I think it's highly unlikely to result in positive effects. I would be hoping that it only harms NYC economic condition "a little", as the best case outcome.
This falls solidly in the "it sounds good but causes significant negative unintended consequences" bucket of regulation, like the rest of NYC's many regulations that led up to this point.
The externality is already "priced in" to the traffic. People who can wait in traffic or can't afford not to wait in traffic do so, and people who want to skip out can as well.
Congestion pricing, like many fees and regulations, is a regressive tax, because the overhead seeps into all goods and services and it impacts the poor most of all and the rich not at all.
The median income of a household with a car in the city is more than double that of households without cars [1]. In a city where public transport is a viable and relatively cheap alternative, it doesn’t seem obvious that it disproportionately impacts the poor, unlike for instance a flat sales tax on essential goods.
If they only taxed passenger vehicles you'd have a point, but the cost for trucks is actually higher (up to more than double), which means that in the end it is a tax on essential goods, because those goods have to make it into the city somehow and businesses have to pass that cost on to customers. It's reasonable to be afraid that poor customers will see the largest change as a percent of their budget as prices go up to pay for the tax (though obviously we haven't had time to measure whether that to see for sure).
It disproportionately impacts the working lower classes. Poor in NYC likely means homeless. Dual income McDonalds working family is above the CarLess HHI median wage in the reports you linked. That same worker is heavily impacted by congestion pricing vs say a Quant trader
The dual income McDonalds worker was never driving into Manhattan. Though the fixation on “poor people” is fake. 100 studies could come out explaining that congestion pricing is better for poor people and the opponents aren’t going to change their view on it. It’s a fake argument used to launder more selfish opinions.
traffic is a crappy externality that harms everyone, drivers, non-drivers. non-drivers are harmed by pollution, slower buses and cabs, noise, slower emergency response times. drivers are harmed by all those things as well plus the stress and inconvenience of extreme traffic. the point of congestion pricing is to reduce the so-called "traffic tax" that everyone pays into one that is just a toll, that only drivers pay. reducing traffic is a direct goal of the toll.

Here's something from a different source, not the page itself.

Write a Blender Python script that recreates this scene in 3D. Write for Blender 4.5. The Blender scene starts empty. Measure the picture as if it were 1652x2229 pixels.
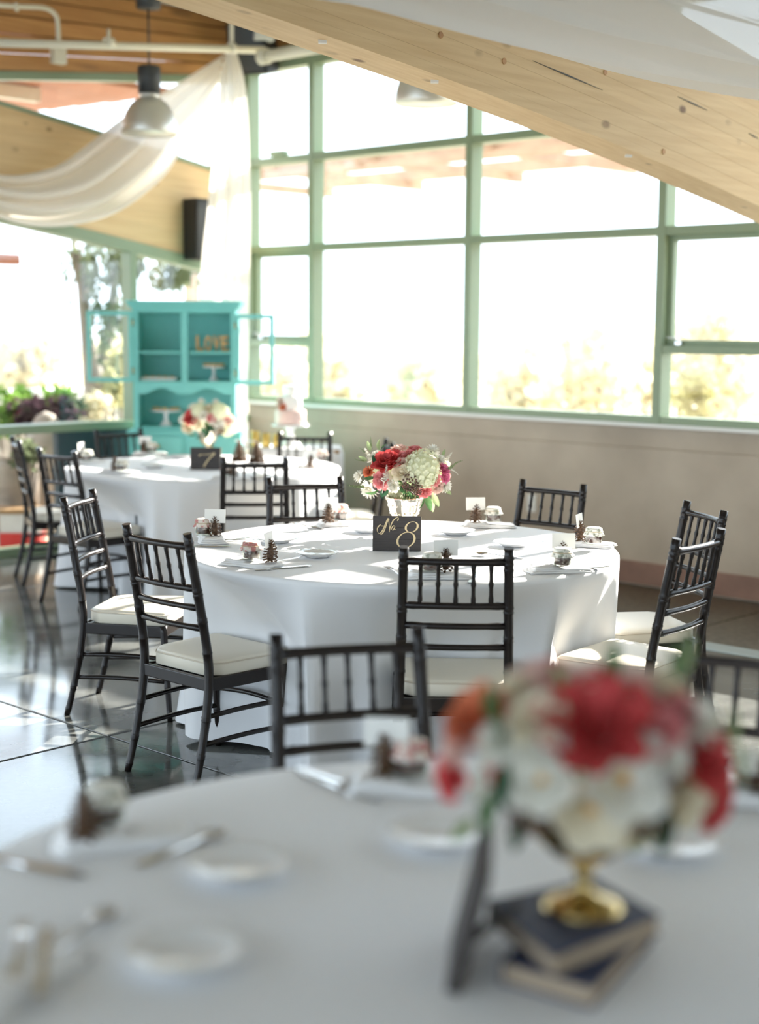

There is only one singular goal written into the enabling law for this Congestion Tax, renenue for the NYC MTA transit system's capital plan. They have to raise one billion dollars per year. Any reducing congestion or any altering of pollution were only part of getting Federal approval. Now the only purpose is to raise money with 5 years of hikes already scheduled. This is going to uave drastic unintended consequences. I predict a theatre and retail recession. And more office divestment if this regressive tax isn't repealed or forced to focus on emissions or some non revenue goal.
Sure it is going to have consequences, but so does not doing anything as well.
Not to be that guy, but from a European standpoint the clear answer is: If you make driving cars into the big city expensive, if you still wanna get people there you need to give them other, cheap, more space-efficient ways of getting there. Public transport, bus lines, trains, stuff that Asian megacities do as well.
Or you can build even more lanes and parking lots, because that worked out great and was without any consequences so far /s
I am not saying I trust in the success of NY congestion pricing, but that has nothing to do with the measure (it is fine) and everything to do with how how half-assed it might be implemented. But elsewhere similar concepts work just fine. But hey, so does healthcare..
It has been highly successful in London. Less congestion, better air quality, incentivises the most disruptive things like heavy good vehicles to deliver out of rush hour reducing impact on other traffic etc.
On the wiki page for the London charge they suggest that ten years after the introduction of the congestion charge, traffic levels have been reduced by 10% (ten).
So yes technically less traffic, but not really enough to make any meaningful difference IMO. It is still noisy, it is still congested, it is still polluted, it is still hard to cross roads, it is still hard to get anywhere on a bus in a predictable time, it is still very frightening to be a cyclist (and indeed it is still common for cyclists to get killed or badly injured), and it is still better to get the tube.
I view it more as a toll now really, rather than an attempt to dissuade people from driving in. If they were really serious about trying to stop people driving in, the price would not be £15/day but it would be £500/day or more.
As it stands at the moment, even on the weekend (yes, it runs on the weekend even though there is not much congestion e.g. on a sunday afternoon) if I want to go to central London with the family I will drive. It costs £15, but the price of a return tube ticket is £6, so x2 for me and the wife and it is already £12, then add in £1.75 for the bus tickets to-and-from the tube station (so £3.50 per adult return = £7), and you are already at £19 to use public transport, vs £15 for the congestion charge.
So it is approx 20% cheaper to drive, AND it is more convenient, AND it is quicker, AND it is more comfortable.
Like I said, if they were serious about it being a deterrent they'd price it way, way higher than £15. But actually they want to make cheap enough so that people pay it, and they get money for me using my own private transport and fuel to travel around, and don't have to pay for the running costs of more tubes/buses etc.
My ancedotal experience of driving around London once or twice a year for the last ten years is there hasn't been a huge change. I don't trust TFL data on this as the authorities are incentivised to report figures to support the gathering of the additional revenue stream.
At least this study [1] suggests a mild improvement but interestingly replacing one pollutant with another (due to diesel exemptions).
In my opinion, we should primary focus on improving the standards of public transport. Safety, cleanliness, punctuality and price. I'm a car owner living 15mins drive from downtown of a European capital city, and I refuse to drive near the city because the parking is expensive, there's always roadworks but primarily the public transport is excellent and comfortable.
What are you talking about? It will have overwhelmingly strongly positive effects, while also raising revenue to fund stuff like more transit. Congestion charging is great and every city should do it!